Hanna

Hanna1

Movie review by Greg Carlson

To call “Hanna” superior to “Sucker Punch” is to damn it with faint praise, though both movies use young females as agents of death, and mean to thrill viewers at the sight of much onscreen mayhem and hand-to-hand combat. The otherwise innocent heroines who headline these features walk the tightrope between prurient eye candy and quasi-empowered changelings. To be sure, Saoirse Ronan is not sexualized with pigtails and schoolgirl uniforms, but “Hanna” acknowledges the child/adult edge – and the notion of a young girl tutored in the art of murder by a father or father figure – previously explored in “Leon: The Professional” and less successfully, “Kick-Ass.”

Growing up in a remote Finnish cabin with caring but haunted dad and CIA “rogue” Erik Heller (Eric Bana, who gets to wear animal skins and business suits, depending on the requirements of the scene), Hanna has been trained from birth in the practices of self-defense and survivalism. The onset of puberty triggers restlessness in the young woman, and papa digs up a signal transmission device that once activated will guide an army of assassins to the front door. The “why” and the “what” are mere prelude to the “how,” although one certainly marvels that any sane human being would flip a switch telling your enemies your exact whereabouts.

Throughout the movie, Wright struggles to find a consistent tone, bouncing between sober reminders that Hanna has been robbed of normal childhood development and tongue-in-cheek showdowns with skinhead goons that send up and celebrate the genre.
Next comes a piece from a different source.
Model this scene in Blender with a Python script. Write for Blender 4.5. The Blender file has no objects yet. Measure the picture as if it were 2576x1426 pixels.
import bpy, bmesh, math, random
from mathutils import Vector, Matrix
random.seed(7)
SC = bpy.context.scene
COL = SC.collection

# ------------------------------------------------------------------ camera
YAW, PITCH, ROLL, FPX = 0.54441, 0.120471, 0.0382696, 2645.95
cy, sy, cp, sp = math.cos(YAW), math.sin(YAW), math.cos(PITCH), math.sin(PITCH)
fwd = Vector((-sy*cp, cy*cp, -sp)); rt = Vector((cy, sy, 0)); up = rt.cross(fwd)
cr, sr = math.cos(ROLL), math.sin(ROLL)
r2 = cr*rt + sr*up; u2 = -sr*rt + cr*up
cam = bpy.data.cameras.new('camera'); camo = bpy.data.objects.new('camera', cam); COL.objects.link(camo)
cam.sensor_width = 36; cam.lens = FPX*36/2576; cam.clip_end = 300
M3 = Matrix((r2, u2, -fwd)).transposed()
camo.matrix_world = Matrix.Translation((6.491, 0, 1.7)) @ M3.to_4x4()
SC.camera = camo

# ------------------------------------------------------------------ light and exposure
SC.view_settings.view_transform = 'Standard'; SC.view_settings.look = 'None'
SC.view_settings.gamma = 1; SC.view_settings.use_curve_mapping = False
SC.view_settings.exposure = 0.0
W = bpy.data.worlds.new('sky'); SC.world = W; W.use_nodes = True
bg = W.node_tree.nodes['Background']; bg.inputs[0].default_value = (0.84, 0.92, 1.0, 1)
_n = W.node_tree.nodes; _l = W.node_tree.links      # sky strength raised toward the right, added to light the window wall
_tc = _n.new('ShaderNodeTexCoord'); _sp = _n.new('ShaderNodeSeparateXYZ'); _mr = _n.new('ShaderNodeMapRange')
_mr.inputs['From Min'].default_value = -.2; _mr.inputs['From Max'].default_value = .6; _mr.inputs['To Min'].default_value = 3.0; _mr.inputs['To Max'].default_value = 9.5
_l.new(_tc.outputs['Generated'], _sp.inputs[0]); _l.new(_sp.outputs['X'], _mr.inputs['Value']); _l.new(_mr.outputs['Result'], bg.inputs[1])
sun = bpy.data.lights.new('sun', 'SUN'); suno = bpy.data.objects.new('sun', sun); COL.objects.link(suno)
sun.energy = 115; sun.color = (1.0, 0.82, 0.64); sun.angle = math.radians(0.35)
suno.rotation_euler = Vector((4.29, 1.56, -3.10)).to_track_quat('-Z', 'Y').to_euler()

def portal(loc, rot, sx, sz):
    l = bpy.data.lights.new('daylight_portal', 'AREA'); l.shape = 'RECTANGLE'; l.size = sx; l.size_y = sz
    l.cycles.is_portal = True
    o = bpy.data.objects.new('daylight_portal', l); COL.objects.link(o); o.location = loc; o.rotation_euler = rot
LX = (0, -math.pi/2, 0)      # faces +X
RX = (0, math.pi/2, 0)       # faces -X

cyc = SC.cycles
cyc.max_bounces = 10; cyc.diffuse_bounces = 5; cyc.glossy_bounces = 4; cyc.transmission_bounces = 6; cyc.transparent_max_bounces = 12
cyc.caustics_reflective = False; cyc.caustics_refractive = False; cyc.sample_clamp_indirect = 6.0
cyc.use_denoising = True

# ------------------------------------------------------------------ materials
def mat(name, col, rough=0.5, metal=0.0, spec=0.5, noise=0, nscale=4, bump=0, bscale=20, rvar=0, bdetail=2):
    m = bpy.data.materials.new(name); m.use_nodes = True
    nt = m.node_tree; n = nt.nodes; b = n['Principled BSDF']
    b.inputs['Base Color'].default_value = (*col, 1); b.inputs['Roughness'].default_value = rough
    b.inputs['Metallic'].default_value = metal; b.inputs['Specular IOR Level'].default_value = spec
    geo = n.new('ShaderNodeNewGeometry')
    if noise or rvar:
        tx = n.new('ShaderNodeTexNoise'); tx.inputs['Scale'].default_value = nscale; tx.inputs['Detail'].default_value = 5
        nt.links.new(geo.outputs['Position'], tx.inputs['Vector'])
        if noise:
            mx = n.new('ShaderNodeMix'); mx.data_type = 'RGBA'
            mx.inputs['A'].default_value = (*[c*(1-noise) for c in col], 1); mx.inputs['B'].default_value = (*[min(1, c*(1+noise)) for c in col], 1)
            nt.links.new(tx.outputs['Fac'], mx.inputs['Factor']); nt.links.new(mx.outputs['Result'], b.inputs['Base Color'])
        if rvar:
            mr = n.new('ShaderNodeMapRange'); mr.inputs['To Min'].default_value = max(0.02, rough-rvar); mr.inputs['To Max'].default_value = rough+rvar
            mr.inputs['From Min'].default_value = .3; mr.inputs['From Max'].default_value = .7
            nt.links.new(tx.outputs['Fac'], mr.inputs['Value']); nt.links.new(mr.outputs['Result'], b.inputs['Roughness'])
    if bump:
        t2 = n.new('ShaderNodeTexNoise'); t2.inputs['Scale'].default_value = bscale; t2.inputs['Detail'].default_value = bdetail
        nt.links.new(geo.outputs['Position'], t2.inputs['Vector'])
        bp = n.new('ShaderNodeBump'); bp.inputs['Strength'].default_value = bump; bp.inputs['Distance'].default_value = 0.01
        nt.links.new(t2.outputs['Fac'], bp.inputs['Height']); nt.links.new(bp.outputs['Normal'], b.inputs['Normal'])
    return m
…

The introduction of the permissive, vacationing family led by Olivia Williams milks all kinds of comic relief from the brash mouth of saucy daughter Jessica Barden, nearly reprising her role from “Tamara Drewe,” but Wright scarcely knows what to do when the nuclear unit is left to be tortured at the hands of vicious Eurotrash creep Isaacs (Tom Hollander).

Not that it matters much, but Isaacs is enlisted by the sinister Marissa Wiegler (Cate Blanchett), the symbolic wicked stepmother to Hanna’s Cinderella/Little Mermaid/Gretel mash-up. Often happy to embrace the “more is more” school of character construction, Blanchett puts on Armani suits, a severe crimson coiffure, and a ridiculous drawl to complete the portrait of her evil CIA operative, whose desire to kill the Hellers is only matched by her gum-bloodying obsession with oral hygiene.

With its hipster-friendly title design and Chemical Brothers soundtrack, “Hanna” yearns to break its adolescent heroine out of the action movie’s traditional – maybe even old fashioned – constraints, but Wright heartily subscribes to the “Bourne” template established by Doug Liman’s 2002 Ludlum adaptation. Production designer Sarah Greenwood stuffs the frame with as many Brothers Grimm references as possible while Hanna catapults through the colorful international locations en route to learning her origin story.

Frustratingly, “Hanna” alludes to a richer inner life for its title character than the movie provides, and the flimsy soap opera turnabout that casts doubts on our girl’s paternity is disappointingly resolved with a stultifying and tedious computer search montage wholly unworthy of the protagonist. Only slightly better is the climactic derelict amusement park confrontation in which Wiegler emerges from the toothy maw of a fiberglass big bad wolf to do battle with Hanna.